## Begin

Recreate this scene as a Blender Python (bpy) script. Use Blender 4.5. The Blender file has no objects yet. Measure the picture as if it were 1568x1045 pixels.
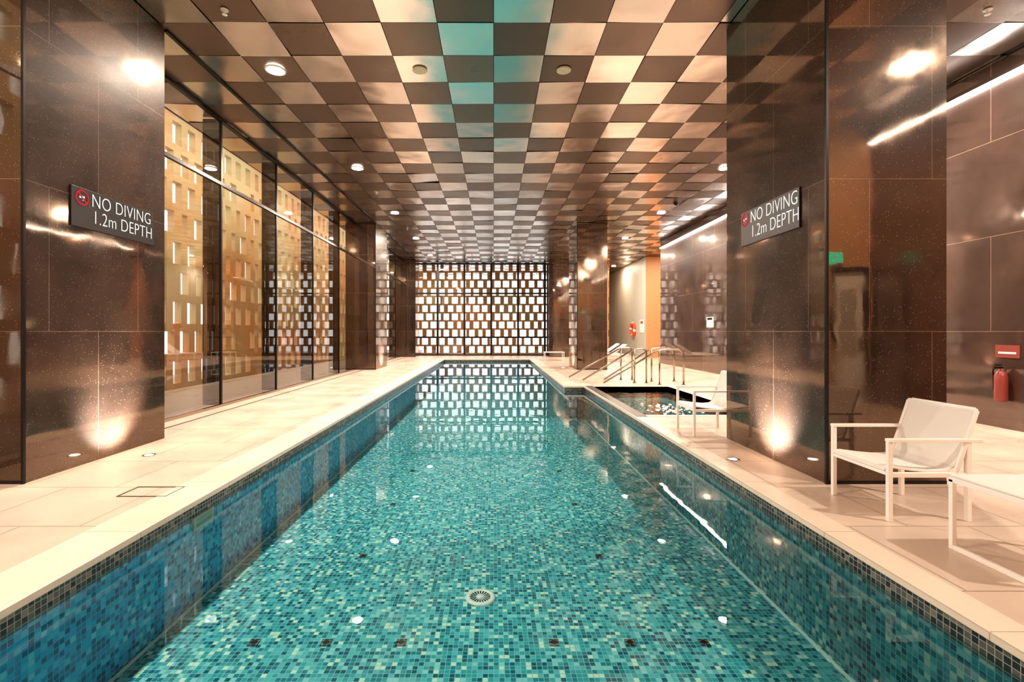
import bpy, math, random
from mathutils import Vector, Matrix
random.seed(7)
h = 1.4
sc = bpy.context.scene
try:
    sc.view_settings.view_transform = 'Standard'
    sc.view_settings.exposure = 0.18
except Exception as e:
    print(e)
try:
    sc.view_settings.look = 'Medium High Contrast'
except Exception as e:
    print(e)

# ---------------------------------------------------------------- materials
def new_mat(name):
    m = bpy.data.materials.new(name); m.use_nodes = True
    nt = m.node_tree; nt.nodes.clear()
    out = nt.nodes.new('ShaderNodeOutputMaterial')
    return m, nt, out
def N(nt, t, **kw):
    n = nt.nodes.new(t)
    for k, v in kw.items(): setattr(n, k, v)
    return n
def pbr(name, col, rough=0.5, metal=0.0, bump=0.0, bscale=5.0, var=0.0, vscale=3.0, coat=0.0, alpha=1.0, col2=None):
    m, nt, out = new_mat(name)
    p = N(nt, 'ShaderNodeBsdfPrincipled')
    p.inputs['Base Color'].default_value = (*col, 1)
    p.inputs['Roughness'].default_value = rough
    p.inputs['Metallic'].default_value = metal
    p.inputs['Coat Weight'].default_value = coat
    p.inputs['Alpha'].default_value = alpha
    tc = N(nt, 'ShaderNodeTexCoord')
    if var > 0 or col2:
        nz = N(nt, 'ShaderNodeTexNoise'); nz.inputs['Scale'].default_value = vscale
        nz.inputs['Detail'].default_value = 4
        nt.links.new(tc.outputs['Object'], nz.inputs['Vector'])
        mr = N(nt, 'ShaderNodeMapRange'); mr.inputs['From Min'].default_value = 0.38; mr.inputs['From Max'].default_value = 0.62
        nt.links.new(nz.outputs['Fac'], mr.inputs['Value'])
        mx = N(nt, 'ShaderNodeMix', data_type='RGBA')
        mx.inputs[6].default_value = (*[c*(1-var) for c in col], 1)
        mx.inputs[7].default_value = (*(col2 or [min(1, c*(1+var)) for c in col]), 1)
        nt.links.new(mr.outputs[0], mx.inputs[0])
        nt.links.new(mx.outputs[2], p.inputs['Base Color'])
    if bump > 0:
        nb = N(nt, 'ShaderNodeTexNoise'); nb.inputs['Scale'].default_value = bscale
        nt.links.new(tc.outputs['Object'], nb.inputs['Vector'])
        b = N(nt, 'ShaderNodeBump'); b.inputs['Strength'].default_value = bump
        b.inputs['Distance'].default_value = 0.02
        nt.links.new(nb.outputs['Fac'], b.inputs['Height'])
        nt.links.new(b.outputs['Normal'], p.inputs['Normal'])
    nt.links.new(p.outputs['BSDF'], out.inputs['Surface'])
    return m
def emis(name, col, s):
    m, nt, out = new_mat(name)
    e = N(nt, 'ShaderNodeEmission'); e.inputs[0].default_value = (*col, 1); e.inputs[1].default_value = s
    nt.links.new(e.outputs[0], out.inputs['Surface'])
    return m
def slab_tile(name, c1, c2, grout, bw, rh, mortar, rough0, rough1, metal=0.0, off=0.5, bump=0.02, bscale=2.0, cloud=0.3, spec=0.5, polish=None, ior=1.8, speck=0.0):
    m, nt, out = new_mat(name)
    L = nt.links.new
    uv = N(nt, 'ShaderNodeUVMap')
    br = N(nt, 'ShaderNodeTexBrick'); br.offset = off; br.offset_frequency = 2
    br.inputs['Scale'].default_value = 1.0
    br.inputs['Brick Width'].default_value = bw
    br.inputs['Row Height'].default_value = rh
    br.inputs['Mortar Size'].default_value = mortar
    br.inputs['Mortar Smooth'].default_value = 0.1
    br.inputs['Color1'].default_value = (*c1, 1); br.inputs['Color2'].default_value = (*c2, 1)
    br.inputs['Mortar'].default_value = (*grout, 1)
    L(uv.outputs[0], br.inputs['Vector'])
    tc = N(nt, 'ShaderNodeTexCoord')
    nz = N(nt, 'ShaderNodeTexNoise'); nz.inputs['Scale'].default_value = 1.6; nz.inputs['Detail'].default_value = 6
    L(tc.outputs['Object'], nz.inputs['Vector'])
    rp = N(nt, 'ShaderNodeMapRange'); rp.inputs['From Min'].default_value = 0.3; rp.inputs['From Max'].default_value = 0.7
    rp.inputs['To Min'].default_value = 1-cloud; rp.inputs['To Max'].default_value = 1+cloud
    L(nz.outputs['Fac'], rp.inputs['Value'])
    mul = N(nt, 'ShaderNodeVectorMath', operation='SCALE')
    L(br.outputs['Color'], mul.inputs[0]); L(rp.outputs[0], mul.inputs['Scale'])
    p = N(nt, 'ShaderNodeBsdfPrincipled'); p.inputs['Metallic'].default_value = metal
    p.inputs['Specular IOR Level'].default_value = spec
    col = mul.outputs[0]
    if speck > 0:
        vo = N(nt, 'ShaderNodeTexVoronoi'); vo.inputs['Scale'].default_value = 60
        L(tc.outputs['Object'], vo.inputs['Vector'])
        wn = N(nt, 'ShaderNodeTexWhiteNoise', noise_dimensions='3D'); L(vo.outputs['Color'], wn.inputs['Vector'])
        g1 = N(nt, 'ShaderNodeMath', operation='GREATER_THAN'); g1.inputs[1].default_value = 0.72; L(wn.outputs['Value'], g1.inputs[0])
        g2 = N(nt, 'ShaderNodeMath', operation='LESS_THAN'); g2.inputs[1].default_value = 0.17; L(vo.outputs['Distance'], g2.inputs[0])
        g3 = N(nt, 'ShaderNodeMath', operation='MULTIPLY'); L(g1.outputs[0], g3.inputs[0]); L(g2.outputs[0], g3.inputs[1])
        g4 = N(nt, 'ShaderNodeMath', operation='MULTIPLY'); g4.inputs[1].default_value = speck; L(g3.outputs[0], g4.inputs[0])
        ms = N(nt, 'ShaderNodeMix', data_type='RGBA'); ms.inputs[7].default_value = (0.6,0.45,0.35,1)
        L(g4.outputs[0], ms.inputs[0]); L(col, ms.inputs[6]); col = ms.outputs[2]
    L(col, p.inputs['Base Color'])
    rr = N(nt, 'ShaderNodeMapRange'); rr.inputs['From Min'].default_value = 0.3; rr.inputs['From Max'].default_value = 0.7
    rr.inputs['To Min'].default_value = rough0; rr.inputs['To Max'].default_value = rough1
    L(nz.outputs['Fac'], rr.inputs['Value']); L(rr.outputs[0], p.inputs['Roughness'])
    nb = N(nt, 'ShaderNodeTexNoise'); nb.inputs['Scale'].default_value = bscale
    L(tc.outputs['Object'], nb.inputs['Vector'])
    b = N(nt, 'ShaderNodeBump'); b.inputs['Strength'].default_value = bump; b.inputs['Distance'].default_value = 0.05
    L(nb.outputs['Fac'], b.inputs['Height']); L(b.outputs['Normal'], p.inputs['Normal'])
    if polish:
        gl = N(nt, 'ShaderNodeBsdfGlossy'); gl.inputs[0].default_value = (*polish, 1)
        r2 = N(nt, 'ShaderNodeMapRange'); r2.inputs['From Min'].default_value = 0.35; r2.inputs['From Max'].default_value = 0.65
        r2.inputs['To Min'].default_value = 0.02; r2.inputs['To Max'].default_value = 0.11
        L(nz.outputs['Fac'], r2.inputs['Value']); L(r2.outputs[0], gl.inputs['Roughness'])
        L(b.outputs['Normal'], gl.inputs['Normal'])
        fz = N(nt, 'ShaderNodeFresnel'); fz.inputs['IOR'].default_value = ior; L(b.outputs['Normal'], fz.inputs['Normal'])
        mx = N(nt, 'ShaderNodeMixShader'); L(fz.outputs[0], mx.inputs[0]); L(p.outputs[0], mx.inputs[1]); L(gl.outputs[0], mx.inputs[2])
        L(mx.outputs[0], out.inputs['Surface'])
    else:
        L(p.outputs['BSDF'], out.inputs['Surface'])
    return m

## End

**Requirements:** All lines holding the word "scene" should be picked out and copied.

**Output of the exercise:**
Recreate this scene as a Blender Python (bpy) script. Use Blender 4.5. The Blender file has no objects yet. Measure the picture as if it were 1568x1045 pixels.
sc = bpy.context.scene